The legacy of Biden’s Democratic predecessors includes deregulation and hyper-globalization, which made life worse for a lot of working-class voters who abandoned the party of Roosevelt for Trumpism. In Scholz’s case, his SPD predecessor Gerhard Schröder cut social supports for workers and joined with Germany’s conservatives in making budgetary austerity a centerpiece of economic policy.
Now Scholz, saddled with a finance minister from the Free Democrats, needs to find some fiscal running room, both for Germany and for the EU, if he is to carry out both the climate ambitions of his Green coalition partners and the job creation needs of his own Social Democrats.
Scholz also inherits from both his immediate predecessor Angela Merkel and from former SPD Chancellor Schröder a coziness with Vladimir Putin, the most tangible expression of which is the Nord Stream 2 pipeline, which is not yet operating. Russia already supplies 40 percent of the EU’s natural gas.

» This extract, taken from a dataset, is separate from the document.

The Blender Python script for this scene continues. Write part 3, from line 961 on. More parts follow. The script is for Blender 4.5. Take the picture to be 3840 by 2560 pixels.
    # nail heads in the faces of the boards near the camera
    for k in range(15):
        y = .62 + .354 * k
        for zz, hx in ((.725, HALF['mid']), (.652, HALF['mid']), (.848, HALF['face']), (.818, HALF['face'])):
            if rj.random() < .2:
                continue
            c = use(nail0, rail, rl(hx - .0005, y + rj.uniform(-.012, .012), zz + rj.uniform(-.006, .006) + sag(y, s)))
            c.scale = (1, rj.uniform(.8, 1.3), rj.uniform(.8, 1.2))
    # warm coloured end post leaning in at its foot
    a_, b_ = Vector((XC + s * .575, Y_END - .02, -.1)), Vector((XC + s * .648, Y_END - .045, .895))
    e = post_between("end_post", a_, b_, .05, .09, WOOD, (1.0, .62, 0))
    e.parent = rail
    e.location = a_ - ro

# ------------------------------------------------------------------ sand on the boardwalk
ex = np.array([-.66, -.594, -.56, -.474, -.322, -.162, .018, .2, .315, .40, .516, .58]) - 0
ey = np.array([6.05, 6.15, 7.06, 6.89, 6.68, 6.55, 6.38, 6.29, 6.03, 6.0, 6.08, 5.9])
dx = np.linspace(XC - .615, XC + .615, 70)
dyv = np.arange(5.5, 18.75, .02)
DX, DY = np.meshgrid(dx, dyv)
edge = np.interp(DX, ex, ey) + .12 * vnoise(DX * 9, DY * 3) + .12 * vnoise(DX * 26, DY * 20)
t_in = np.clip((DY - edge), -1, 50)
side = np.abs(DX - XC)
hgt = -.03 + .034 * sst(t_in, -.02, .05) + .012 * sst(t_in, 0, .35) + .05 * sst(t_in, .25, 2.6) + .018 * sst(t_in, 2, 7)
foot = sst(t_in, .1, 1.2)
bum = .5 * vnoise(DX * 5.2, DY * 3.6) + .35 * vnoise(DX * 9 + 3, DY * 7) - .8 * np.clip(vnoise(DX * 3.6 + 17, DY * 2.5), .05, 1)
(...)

On this front, Scholz’s government may change things for the better. His new foreign minister, Annalena Baerbock of the Green Party, has called for suspension of the pipeline, warning that it would open Germany to blackmail.
On this front, a closer working relationship with a new, harder-line German government could help Biden out of a nasty dilemma on Ukraine, where Putin is gambling that Biden will not go to war if Russia invades, and there are limited sanctions short of war. Germany has already warned Russia, at Biden’s request, that the pipeline would definitely be shut down if Russia invades Ukraine.
In the past, Putin benefited from a docile Germany. A closer Washington-Berlin alliance would signal not only a resurgent progressive left on economic issues, but a more effective Russia policy.